What is the passing rate for the examination?

The overall passing rate for the FPAC exams vary from testing window to testing window depending on how candidates perform compared to the passing standard for the exam.  The passing standard allows for the pass rate to range anywhere from 0% to 100%, as each candidate’s performance is judged independently of the performance of other candidates.  In recent testing windows, passing rates for the Part I exam have ranged from 51 to 63%. Passing rates for the Part II exam have ranged from 41 to 52%.

Are re-examination candidates scored the same way as those taking the exam for the first time?
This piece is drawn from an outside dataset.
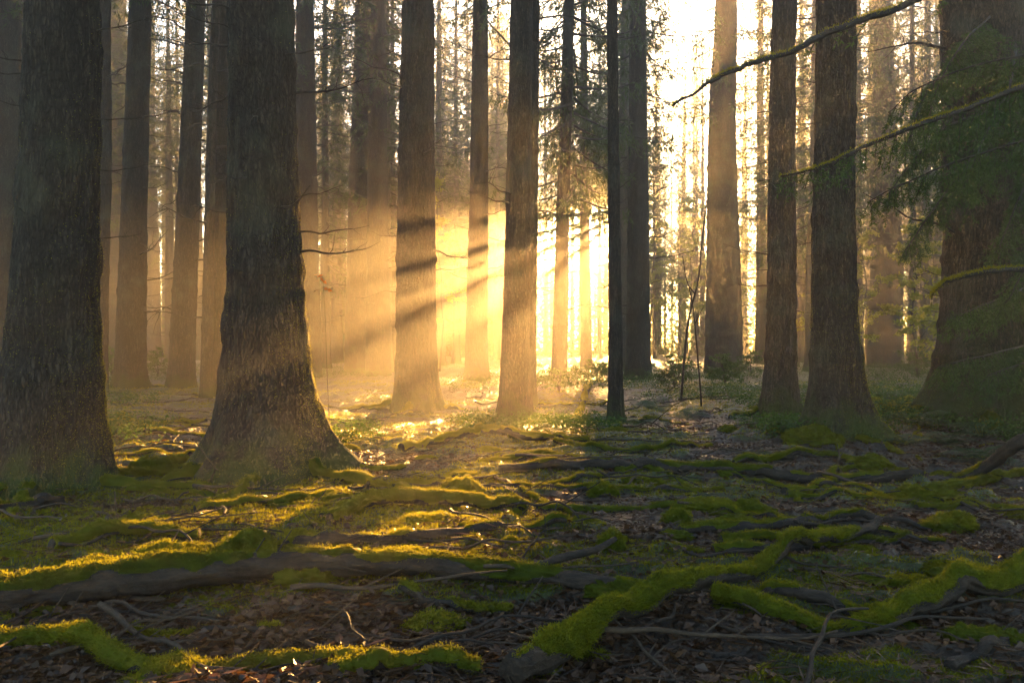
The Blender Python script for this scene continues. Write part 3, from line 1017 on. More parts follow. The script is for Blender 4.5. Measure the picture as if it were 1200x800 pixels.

Yes.  The exam is scored in exactly the same way for all candidates, regardless of whether they are a first-time or repeat test taker.  All candidates must obtain a scaled score of 500 or higher to pass the exam.

How is my score verified?

At the close of every testing window, psychometricians perform an analysis on examination results, flagging any items that do not continue to perform as expected.  Those items undergo additional levels of review and may be thrown out, in which case, all exams are subsequently rescored.  Any candidates whose revised scores move them from a failing status to a passing status are notified.  This analysis is completed approximately three weeks after the close of the testing window.  While the analysis rarely results in rescoring and the rescoring rarely results in status changes, AFP will notify candidates whose failing statuses are changed to passing within four weeks after the close of the testing window.